The warm reference to Otis Ferry, the gamekeeper who broke into the House of Commons to protest about anti-hunt legislation, and who is Ferry's eldest son from his twenty-year marriage to the model and socialite Lucy Helmore - which officially ended in 2003 on the ground of Helmore's adultery - is one of several that Ferry makes to his grown-up boys. He has admitted in the past to being "quite a strict and controlling father", but is clearly very close to Otis, who was educated at Marlborough; Isaac, who went to Eton and now works for him - in fact, it is Isaac who opens the door for me when I arrive and then lollops around handsomely throughout our chat - Tara, who attended Bryanston and plays in a band called Rubber Kiss Goodbye; and Merlin, who went to Marlborough and is now on a gap year. The children's privileged upbringing in the South could not contrast more starkly with their father's upbringing in the North as the son of a farmer who looked after pit ponies, and who was brought up in a house with no inside lavatory.
"It's extraordinary, really, how much things can change in a generation." Does the man who once described himself as "an orchid born on a coal tip" ever worry that his children won't benefit from the satisfaction of being entirely self-made? "Of course, yeah. I think they've had a different kind of journey, though. And, you know, we were poor, and I thought I was poor, but in many ways my life was easy. My education was funded by the State, I went to a really nice northern grammar school, and then I went to university on a full grant. I was nurtured. I have nothing to kick against."

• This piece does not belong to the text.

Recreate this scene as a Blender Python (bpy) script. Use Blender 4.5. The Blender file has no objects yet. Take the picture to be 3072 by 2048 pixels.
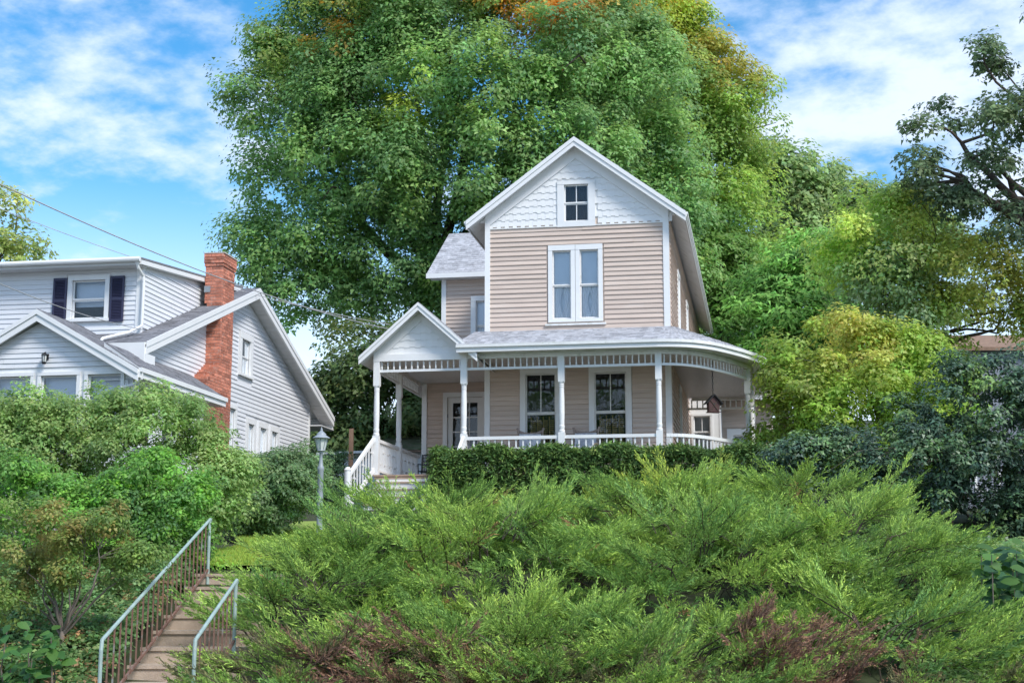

He adds that another advantage he enjoyed over his children is that, while he and Lucy divorced ("I'm sure it affected them - it affected me very badly"), his parents stayed together for a lifetime. "I mean, they courted for ten years before they even got married!" A laugh. "My dad used to court my mother on a plough horse, wearing a bowler hat, a sprig of heather in his lapel and spats, and she would be really embarrassed because she lived in the town, you know. Different world, eh?"
A very different world. Not least because Ferry, at the age of sixty-four, is still courting. The man who was pushing thirty when he dated the eighteen-year-old Jerry Hall (who left him for Mick Jagger), thirty-six when he married Helmore, then twenty-two, and a few years ago was dating Katie Turner, a musician thirty-five years his junior, is now stepping out with Amanda Sheppard, who works for Topshop and is aged twenty-seven. That raises the question: why doesn't Ferry go out with women his own age?
"I don't know... maybe I just don't meet them." He laughs. "Maybe they're all married. You are likely to meet more single younger girls than older ones... they get taken..." He sighs and the sentence peters out mournfully. "...I haven't actually had that many girlfriends..."
Only Ferry could make going out with a string of glamorous women sound miserable. The gloom doesn't lift when I ask what advice, if any, he'd give to his younger self. "I'd say get into branding, or go into movies." But why? He's hardly done badly out of rock'n'roll. He's Bryan Ferry!
"Making music for a living is quite hard. With every album you have to reinvent the wheel, reinvent Tabasco or HP Sauce. You have to do it again and again and people are quite unforgiving if you don't do your best work. It's like exams. You're only as good as the last record." Dear Lord.
Is he getting grumpier as he gets older? "Good question. I would say the grumpiness becomes more apparent, but it was probably always there." A rare flash of that famous handsome smile. "But I wouldn't like to die. I love my life, really. Yeah."